Assuming those are accurate numbers. I'd approach those type of numbers with a high level of skepticism without knowing the exact environment they were tested under. I wouldn't put it past a lot of these "tech sites" to fudge the numbers for reasons (or Google, for that matter). I wouldn't put it past them to make poor assumptions or base results on things they're unaware of as well. Even if those numbers were accurate all it says is they were accurate in that particular environment. The reality is the latency is going to depend on a long list of factors.

Mostly i got them from https://www.eurogamer.net/articles/digitalfoundry-2019-hands-on-with-google-stream-gdc-2019 given they do caveat that they don't know what lag the display or the wireless connection are adding.
 
Any updates about CP2077 using Vulkan in non Stadia versions? I haven't been following this, so sorry if it was already mentioned before.
 
I very much hope that Cyberpunk 2077 can release a native Linux version.

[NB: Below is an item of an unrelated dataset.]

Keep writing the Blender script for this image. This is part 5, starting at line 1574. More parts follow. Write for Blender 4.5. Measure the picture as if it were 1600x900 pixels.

Considering that it is already playable on Google Stadia (based on Linux and Vulkan), there should be no technical barriers.
 
From what I've read, the Stadia version was outsoruced, so CDPR still don't have Linux developers to do the actual work. With all their latest woes, they probably don't care to hire anyone for that now.
 


We’re coming to Stadia, the cloud-based gaming platform from Google!

Go behind the scenes of Cyberpunk 2077 – see the new developer video:



Google Stadia version of the game will be released in 2020. Additional details will be made available at a later date.
It really sucks you're showing the gameplay vid of things you all cut out of the game in this post. How about we all get the actual version of the game we were shown and promised before it was butchered for last gen consoles? I think that would be much better. We all know what happened now, so please make it right for your PC community.